Here is a great break-out opportunity that I have great difficulty buying. Did I say difficulty! I find it impossible to buy a break-out after a terrific run up in price, like in this chart of CIM. I love to see shallow sideways price movement. No-one is selling but I can't bring myself to buy the break-out. The original BO at 25, no problem bought and still holding, but I can't make myself add to this position after such a good run up.

I know, you're agreeing with me in that the apparent reward:risk is not as good here, but how do we know. Anything can happen. CIM could go straight to 100 for all I know. If you agree with the poor RR here then you suffer from the same psycho bias that most of us have.

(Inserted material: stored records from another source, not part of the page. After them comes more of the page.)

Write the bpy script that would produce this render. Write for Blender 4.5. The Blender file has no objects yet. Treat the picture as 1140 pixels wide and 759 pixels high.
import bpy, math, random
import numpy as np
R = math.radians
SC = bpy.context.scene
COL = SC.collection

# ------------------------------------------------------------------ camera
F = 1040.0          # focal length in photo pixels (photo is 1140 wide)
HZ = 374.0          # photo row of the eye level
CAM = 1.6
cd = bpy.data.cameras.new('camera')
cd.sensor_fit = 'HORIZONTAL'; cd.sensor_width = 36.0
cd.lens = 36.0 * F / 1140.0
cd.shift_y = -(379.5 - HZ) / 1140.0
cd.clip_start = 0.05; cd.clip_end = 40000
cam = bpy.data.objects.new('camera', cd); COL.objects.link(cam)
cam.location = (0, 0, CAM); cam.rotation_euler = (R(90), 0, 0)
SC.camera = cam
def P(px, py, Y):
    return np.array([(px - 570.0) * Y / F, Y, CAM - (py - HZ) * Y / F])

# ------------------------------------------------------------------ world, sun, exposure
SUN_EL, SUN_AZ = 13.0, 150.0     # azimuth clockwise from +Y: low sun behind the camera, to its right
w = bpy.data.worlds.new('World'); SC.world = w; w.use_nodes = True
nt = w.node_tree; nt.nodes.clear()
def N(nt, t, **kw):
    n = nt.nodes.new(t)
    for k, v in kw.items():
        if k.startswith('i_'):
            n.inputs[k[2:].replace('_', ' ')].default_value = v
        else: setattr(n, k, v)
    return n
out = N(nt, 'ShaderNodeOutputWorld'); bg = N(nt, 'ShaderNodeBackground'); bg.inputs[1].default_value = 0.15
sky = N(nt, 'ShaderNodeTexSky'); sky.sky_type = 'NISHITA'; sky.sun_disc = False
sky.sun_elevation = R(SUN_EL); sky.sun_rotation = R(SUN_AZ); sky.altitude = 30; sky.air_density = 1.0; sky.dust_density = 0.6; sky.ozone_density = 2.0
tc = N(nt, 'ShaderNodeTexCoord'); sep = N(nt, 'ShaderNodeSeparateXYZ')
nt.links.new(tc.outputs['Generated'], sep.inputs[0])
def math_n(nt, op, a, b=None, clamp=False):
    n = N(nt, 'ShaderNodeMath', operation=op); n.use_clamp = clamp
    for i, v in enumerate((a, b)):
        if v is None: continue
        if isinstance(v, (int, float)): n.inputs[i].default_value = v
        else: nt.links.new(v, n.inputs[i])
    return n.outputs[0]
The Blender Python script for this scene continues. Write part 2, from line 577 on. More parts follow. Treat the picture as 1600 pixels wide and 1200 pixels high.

I won't get over this bias and that's another reason for me to make sure I find and buy the initial break-outs.
First of all, great post :xyxthumbs
I certainly have this problem and BAL is a great descriptor for me to use. From memory I got a BO that did a range from around $3-5.50 or thereabouts....but my psychological barrier stopped me from taking multiple new signals that kept re-firing all the way up to $13!

One question. As you have bought the first $25 BO, wouldn't your position size, and thus overall single name-risk now be large enough to warrant just a hold, rather than a buy-more on new BO signal approach? Id assume that given the strong run up, even with an updated stop, that your position risk would be larger than any initial trade that you would now take if you didn't have prior exposure to the stock.